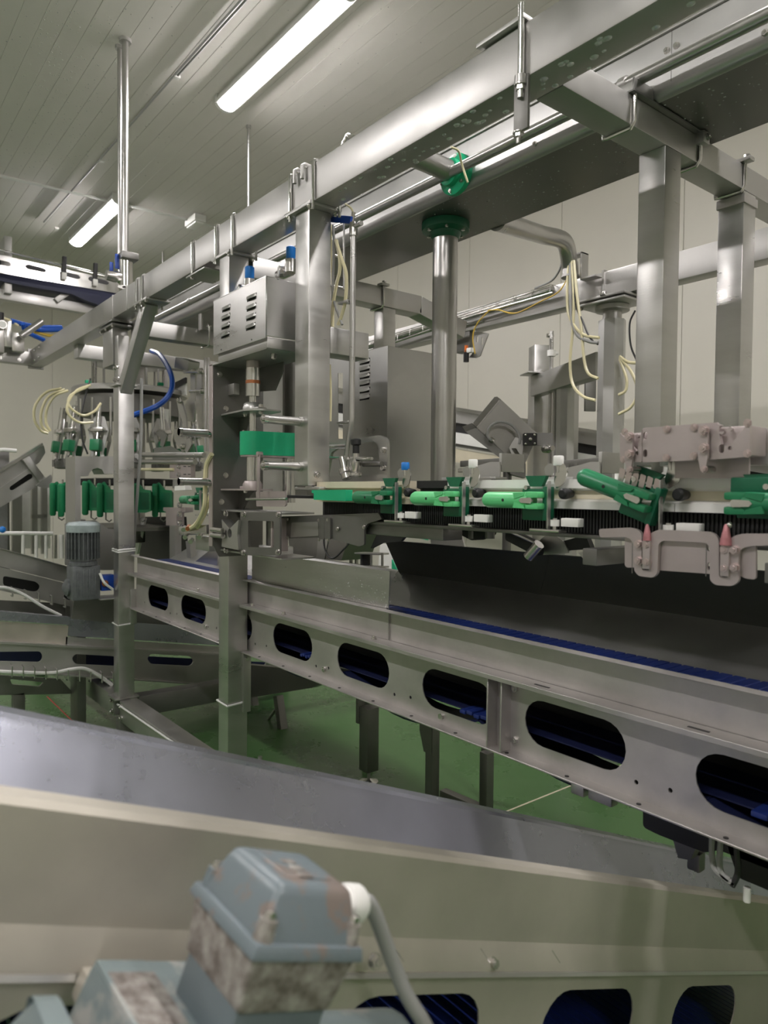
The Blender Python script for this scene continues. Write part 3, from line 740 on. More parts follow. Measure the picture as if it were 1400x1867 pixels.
mint = make_clamp('mint green clamp with white cap, right one of the two mint clamps on the line')
mint.location = (-1.151, CY0, CZ0)
c = copy_tree(mint); c.location = (-1.455, CY0, CZ0); c['label'] = 'mint green clamp with white cap beside the black rail piece, left of two'
c = make_clamp('dark green clamp with blue cap at the left end of the rail', 'green_mid', 'green_dark', 'blue_plastic'); c.location = (-1.759, CY0, CZ0)
c = make_clamp('tilted green clamp with a fan of metal strips on top', 'green_mid', 'green_dark'); c.location = (-.845, CY0, CZ0)
for ch in c.children:
    if ch.name.split('.')[0] in ('body', 'dovetail', 'lower_block', 'upper_rib', 'spine', 'screw'):
        a = math.radians(19); R = Matrix.Rotation(a, 4, 'Y')
        ch.location = R @ V((-.035, 0, 0)) - V((-.035, 0, 0))*1.0 + V((-.0, -.008 if ch.name.startswith('body') else 0, .0)); ch.location = V((-.035, 0, 0)) - R @ V((-.035, 0, 0)) + V((0, -.006, .006))
        ch.rotation_euler = R.to_euler()
    if ch.name.split('.')[0] == 'cap': ch.location = (-.016, .01, -.008)
for i in range(6):
    x = -.108+i*.017
    o = MB().plate(round_poly([(x, .046-.004*i), (x+.013, .044-.004*i), (x+.020, .074-.005*i), (x+.006, .080-.005*i)], .004), [], (0, -.020+i*.001, 0), (1, 0, 0), (0, 0, 1), .002).build('fan_strip', 'bolt_pink', None)
    loc = o.location.copy(); o.parent = c; o.location = loc
c = make_clamp('green clamp cut by the right edge, fork end pointing left', 'green_mid', 'green_dark'); c.location = (-.700, CY0-.005, CZ0+.002)
for ch in c.children:
    if ch.name.split('.')[0] in ('body', 'dovetail', 'lower_block', 'upper_rib'):
        ch.rotation_euler = (0, math.pi, 0)
        if ch.name.startswith('dovetail'): ch.rotation_euler = (0, 0, 0); ch.location = (.115, 0, -.006)
    elif ch.name.split('.')[0] in ('carrier_plate', 'leaf', 'stem', 'cap', 'knob', 'roller', 'axle', 'slide_block', 'foot', 'spine', 'screw'):
        ch.location = (.155, 0, 0)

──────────

▸ TASK TO CARRY OUT
Each line above is to be copied verbatim. Drop any image from the copy.

▸ ANSWER TO THE TASK
The Blender Python script for this scene continues. Write part 3, from line 740 on. More parts follow. Measure the picture as if it were 1400x1867 pixels.
mint = make_clamp('mint green clamp with white cap, right one of the two mint clamps on the line')
mint.location = (-1.151, CY0, CZ0)
c = copy_tree(mint); c.location = (-1.455, CY0, CZ0); c['label'] = 'mint green clamp with white cap beside the black rail piece, left of two'
c = make_clamp('dark green clamp with blue cap at the left end of the rail', 'green_mid', 'green_dark', 'blue_plastic'); c.location = (-1.759, CY0, CZ0)
c = make_clamp('tilted green clamp with a fan of metal strips on top', 'green_mid', 'green_dark'); c.location = (-.845, CY0, CZ0)
for ch in c.children:
    if ch.name.split('.')[0] in ('body', 'dovetail', 'lower_block', 'upper_rib', 'spine', 'screw'):
        a = math.radians(19); R = Matrix.Rotation(a, 4, 'Y')
        ch.location = R @ V((-.035, 0, 0)) - V((-.035, 0, 0))*1.0 + V((-.0, -.008 if ch.name.startswith('body') else 0, .0)); ch.location = V((-.035, 0, 0)) - R @ V((-.035, 0, 0)) + V((0, -.006, .006))
        ch.rotation_euler = R.to_euler()
    if ch.name.split('.')[0] == 'cap': ch.location = (-.016, .01, -.008)
for i in range(6):
    x = -.108+i*.017
    o = MB().plate(round_poly([(x, .046-.004*i), (x+.013, .044-.004*i), (x+.020, .074-.005*i), (x+.006, .080-.005*i)], .004), [], (0, -.020+i*.001, 0), (1, 0, 0), (0, 0, 1), .002).build('fan_strip', 'bolt_pink', None)
    loc = o.location.copy(); o.parent = c; o.location = loc
c = make_clamp('green clamp cut by the right edge, fork end pointing left', 'green_mid', 'green_dark'); c.location = (-.700, CY0-.005, CZ0+.002)
for ch in c.children:
    if ch.name.split('.')[0] in ('body', 'dovetail', 'lower_block', 'upper_rib'):
        ch.rotation_euler = (0, math.pi, 0)
        if ch.name.startswith('dovetail'): ch.rotation_euler = (0, 0, 0); ch.location = (.115, 0, -.006)
    elif ch.name.split('.')[0] in ('carrier_plate', 'leaf', 'stem', 'cap', 'knob', 'roller', 'axle', 'slide_block', 'foot', 'spine', 'screw'):
        ch.location = (.155, 0, 0)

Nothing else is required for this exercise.